Dear president Barry Corey,
Having been delighted to hear you speak on this campus throughout the years, I have noticed something about you which I’ve grown to admire. You love stories. Every time you speak, be it in chapel, convocation or at a special address, you lace your time on the platform with stories.
I get that. In fact, I took this job as the opinions editor of the Chimes because I love stories, too. Over the past year, I’ve spent time each week asking, “Whose story is not getting told?”
Communication theorist Walter Fisher would affirm our love for stories, Dr. Corey. He refers to people as “Homo narrans.” He thinks we are all storytellers.
Three semesters ago, you looked this campus in the eye and told us that a conversation would continue despite your decisions — particularly, here, your decisions regarding the Jesus Mural. But a year and a half has gone by since your public address on Sept. 22, 2010.

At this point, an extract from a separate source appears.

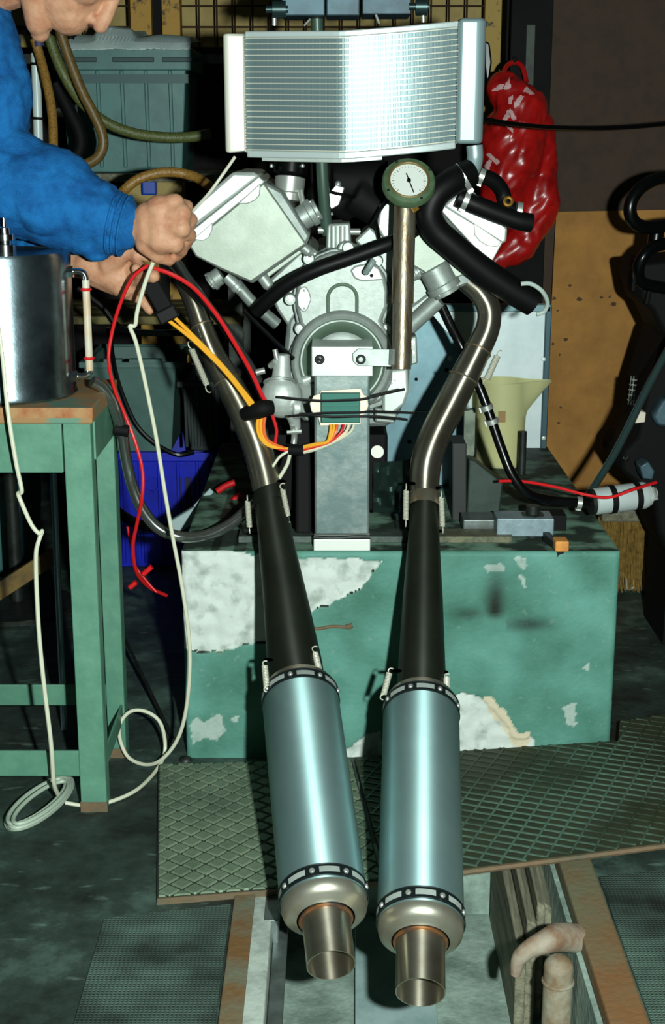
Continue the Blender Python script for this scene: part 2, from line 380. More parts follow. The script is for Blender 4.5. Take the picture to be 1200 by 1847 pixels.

Now, some of your decisions were enacted in the three semesters of silence. The mural was refurbished over the summer, the Caf grass mound is now adorned with an olive tree and a Mediterranean rockscape, the Mosaic Multicultural Center is slated to find its home this coming fall and just last Wednesday, May 2, the task force began talks to identify locations and to commission additional art across campus.
I am particularly excited to know that, as the Year of the Arts comes to a close, we are discussing how to enhance the aesthetics of this campus. It’s important that we discover new ways to express worship to God, such as through additional displays of public art. We are blessed with an incredible art department; they have stories to tell us.
I know you to be a man of your word, Dr. Corey, and so none of this surprises me. Additionally, I want to give you the benefit of the doubt for those decisions not yet executed. One comes to mind: You promised a plaque. You said that we, as a campus, would publicly confess that this is a point of pain, that visitors and prospective students alike would be introduced to the discussion we had two years ago. We would raise an ebenezer, as it were, confessing to God and to each other — and to a watching world — that we need God’s help.
That day last September was a good start. I remember a couple stories that were shared that day. The then-AS multicultural relations director, Alain Datcher told his story. “This member of the body feels wounded,” Datcher admitted. “Will you choose to hurt with me?”
Dr. Corey, Datcher’s words still haunt me. What struck me then and follows me now is that he has a story to share, too. Once, I thought the only way for the mural to hurt someone was if Jesus dropped the Bible on an innocent passerby. But Datcher spoke of a different hurt. It’s a hurt that I can’t see, but I can hear. And he asked me to listen — he asked all of us to listen.
And I’ve been waiting. For three semesters, I’ve been waiting to hear more stories like Datcher’s. This isn’t a suggestion that we give voice to those in pain just to trivialize or champion them or their pain — no one appreciates seeing wounds worn like medals. But their pain shouldn’t be hidden, either. In any narrative, it’s the scenes of pain that make the storyline compelling.
Dr. Corey, on Sept. 22, 2010, you told us that your “decisions are not chapter closers” — but silence is. That was a year and a half ago. Many involved in that conversation have graduated and left; many more are finishing the Biola chapter of their life story.
The thing about narratives and those in power, they hold the pen. Dr. Corey, if this conversation is going to continue publicly, we as a campus need you to begin. If we are to celebrate the spectrum of diversity — in ethnicity, experience and perspective — represented on this campus, you must be the one to give voice to their stories. If the conversation is to continue, president Corey, place the pen in the hand of those who normally don’t have the opportunity to share their voice. Don’t silence the next chapter.